_What to work on_. Find each line with the word "script" and copy it.

((

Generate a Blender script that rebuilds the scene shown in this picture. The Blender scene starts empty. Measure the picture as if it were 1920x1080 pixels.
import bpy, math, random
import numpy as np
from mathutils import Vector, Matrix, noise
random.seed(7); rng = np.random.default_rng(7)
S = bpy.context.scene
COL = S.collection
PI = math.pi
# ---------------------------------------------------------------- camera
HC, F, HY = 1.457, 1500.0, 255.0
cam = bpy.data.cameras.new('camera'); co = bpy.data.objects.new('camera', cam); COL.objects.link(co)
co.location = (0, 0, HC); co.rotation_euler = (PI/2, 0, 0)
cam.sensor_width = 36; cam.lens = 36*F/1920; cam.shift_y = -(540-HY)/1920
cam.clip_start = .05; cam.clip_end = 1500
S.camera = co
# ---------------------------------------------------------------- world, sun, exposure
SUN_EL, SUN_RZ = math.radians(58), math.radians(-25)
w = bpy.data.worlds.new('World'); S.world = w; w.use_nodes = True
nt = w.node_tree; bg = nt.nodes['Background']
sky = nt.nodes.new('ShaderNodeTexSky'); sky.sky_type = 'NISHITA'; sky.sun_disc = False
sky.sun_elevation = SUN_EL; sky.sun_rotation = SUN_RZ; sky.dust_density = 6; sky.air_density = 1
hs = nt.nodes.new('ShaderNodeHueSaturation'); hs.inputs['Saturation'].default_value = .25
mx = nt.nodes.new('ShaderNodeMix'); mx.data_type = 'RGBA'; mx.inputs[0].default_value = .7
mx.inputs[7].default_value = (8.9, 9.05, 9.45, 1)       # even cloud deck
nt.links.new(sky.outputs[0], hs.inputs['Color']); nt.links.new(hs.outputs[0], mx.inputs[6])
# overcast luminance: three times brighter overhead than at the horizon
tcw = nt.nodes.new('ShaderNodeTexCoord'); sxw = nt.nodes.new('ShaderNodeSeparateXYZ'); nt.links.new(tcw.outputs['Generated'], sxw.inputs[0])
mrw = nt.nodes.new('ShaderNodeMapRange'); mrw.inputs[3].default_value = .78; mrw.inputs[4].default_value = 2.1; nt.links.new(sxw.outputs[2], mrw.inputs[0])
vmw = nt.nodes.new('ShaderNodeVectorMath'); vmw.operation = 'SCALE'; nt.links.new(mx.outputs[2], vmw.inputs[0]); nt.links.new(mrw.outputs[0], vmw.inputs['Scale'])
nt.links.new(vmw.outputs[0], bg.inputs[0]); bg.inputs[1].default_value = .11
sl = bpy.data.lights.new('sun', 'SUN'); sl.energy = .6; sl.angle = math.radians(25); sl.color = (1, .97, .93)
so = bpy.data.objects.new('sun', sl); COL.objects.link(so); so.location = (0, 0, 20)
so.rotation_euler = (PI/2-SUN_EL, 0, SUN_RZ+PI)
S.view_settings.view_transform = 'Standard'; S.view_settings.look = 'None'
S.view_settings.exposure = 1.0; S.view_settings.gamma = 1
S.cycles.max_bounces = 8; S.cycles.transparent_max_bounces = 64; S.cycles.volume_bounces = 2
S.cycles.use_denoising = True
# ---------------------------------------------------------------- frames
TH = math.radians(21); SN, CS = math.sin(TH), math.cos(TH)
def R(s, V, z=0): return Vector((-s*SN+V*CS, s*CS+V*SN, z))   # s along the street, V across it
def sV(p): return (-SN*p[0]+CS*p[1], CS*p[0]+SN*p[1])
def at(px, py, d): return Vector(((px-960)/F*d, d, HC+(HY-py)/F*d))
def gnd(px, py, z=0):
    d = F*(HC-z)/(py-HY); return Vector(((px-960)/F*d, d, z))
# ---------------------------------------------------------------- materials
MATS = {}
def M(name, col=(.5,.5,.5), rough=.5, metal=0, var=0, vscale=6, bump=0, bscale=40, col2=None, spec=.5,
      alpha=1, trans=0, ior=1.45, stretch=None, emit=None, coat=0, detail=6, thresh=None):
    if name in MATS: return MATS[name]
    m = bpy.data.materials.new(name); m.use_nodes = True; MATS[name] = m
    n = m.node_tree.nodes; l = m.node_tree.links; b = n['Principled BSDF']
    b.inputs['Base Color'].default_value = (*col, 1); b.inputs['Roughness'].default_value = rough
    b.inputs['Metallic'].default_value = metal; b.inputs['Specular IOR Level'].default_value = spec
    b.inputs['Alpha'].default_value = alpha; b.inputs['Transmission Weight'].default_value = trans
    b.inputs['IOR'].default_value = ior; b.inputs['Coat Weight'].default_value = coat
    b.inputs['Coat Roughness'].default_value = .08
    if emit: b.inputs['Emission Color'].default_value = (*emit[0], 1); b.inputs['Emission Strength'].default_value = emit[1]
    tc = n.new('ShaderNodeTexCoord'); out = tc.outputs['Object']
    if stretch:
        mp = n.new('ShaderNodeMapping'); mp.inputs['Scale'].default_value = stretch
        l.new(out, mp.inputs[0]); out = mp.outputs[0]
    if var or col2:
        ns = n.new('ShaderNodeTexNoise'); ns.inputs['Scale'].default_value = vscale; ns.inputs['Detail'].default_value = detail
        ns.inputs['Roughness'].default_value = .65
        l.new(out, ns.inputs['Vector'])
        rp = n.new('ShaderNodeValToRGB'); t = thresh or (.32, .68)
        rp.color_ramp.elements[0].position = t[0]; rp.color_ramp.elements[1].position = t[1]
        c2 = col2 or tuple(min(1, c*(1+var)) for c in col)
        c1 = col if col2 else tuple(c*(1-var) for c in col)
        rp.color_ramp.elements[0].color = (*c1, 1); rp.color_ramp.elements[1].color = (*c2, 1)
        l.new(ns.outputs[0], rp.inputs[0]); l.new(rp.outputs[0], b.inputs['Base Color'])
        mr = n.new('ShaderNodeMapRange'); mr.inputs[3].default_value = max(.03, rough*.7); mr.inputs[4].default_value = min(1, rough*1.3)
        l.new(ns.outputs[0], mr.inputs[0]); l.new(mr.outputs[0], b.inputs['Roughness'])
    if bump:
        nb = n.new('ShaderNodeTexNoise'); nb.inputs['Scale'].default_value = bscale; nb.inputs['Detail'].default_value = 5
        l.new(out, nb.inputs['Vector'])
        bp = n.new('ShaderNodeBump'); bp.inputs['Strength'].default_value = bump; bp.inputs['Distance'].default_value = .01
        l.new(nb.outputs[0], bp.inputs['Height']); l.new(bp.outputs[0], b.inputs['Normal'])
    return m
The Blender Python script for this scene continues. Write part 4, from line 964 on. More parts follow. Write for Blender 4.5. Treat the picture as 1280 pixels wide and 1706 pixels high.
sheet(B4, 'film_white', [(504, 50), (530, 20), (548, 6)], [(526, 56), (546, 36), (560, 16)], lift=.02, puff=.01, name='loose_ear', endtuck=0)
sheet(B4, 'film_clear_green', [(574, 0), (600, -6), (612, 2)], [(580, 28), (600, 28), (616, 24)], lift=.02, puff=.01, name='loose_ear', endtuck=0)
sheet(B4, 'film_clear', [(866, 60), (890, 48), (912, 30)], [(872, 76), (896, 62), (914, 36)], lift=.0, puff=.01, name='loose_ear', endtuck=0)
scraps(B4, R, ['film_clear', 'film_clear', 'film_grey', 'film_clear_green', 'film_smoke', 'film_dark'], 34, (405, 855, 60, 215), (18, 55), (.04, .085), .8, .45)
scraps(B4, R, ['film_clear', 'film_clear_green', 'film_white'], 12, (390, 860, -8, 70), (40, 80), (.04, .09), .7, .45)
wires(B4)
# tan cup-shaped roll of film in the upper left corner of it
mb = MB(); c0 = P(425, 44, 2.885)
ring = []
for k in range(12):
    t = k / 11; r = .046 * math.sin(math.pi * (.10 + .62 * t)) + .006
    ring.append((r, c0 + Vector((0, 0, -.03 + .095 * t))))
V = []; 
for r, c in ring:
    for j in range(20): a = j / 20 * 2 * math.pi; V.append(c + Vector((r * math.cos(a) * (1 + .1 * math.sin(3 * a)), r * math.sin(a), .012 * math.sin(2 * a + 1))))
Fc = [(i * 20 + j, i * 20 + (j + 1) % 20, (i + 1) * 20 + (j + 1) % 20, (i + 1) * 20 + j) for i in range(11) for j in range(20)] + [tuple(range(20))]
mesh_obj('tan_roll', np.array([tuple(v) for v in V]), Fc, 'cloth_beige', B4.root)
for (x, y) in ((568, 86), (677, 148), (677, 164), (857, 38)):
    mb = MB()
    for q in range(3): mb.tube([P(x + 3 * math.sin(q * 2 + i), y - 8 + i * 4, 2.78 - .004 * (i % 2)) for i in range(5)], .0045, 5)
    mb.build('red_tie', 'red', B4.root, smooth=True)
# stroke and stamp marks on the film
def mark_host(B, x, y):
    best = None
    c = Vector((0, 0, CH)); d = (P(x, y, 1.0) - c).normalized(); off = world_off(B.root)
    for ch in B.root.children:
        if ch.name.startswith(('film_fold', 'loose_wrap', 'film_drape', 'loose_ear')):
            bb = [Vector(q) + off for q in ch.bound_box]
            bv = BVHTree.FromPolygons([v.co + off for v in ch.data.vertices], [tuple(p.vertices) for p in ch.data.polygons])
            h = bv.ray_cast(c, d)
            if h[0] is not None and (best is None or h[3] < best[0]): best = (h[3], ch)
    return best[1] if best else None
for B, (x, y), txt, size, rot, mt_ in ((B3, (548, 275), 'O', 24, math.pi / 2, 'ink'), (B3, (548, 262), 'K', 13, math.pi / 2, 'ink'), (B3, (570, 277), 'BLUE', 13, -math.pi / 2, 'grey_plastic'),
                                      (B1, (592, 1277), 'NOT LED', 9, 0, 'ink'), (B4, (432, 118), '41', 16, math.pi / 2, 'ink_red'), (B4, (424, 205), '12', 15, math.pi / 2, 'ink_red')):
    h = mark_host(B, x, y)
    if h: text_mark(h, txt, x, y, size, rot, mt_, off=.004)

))

_Answer for the task_.
Generate a Blender script that rebuilds the scene shown in this picture. The Blender scene starts empty. Measure the picture as if it were 1920x1080 pixels.
The Blender Python script for this scene continues. Write part 4, from line 964 on. More parts follow. Write for Blender 4.5. Treat the picture as 1280 pixels wide and 1706 pixels high.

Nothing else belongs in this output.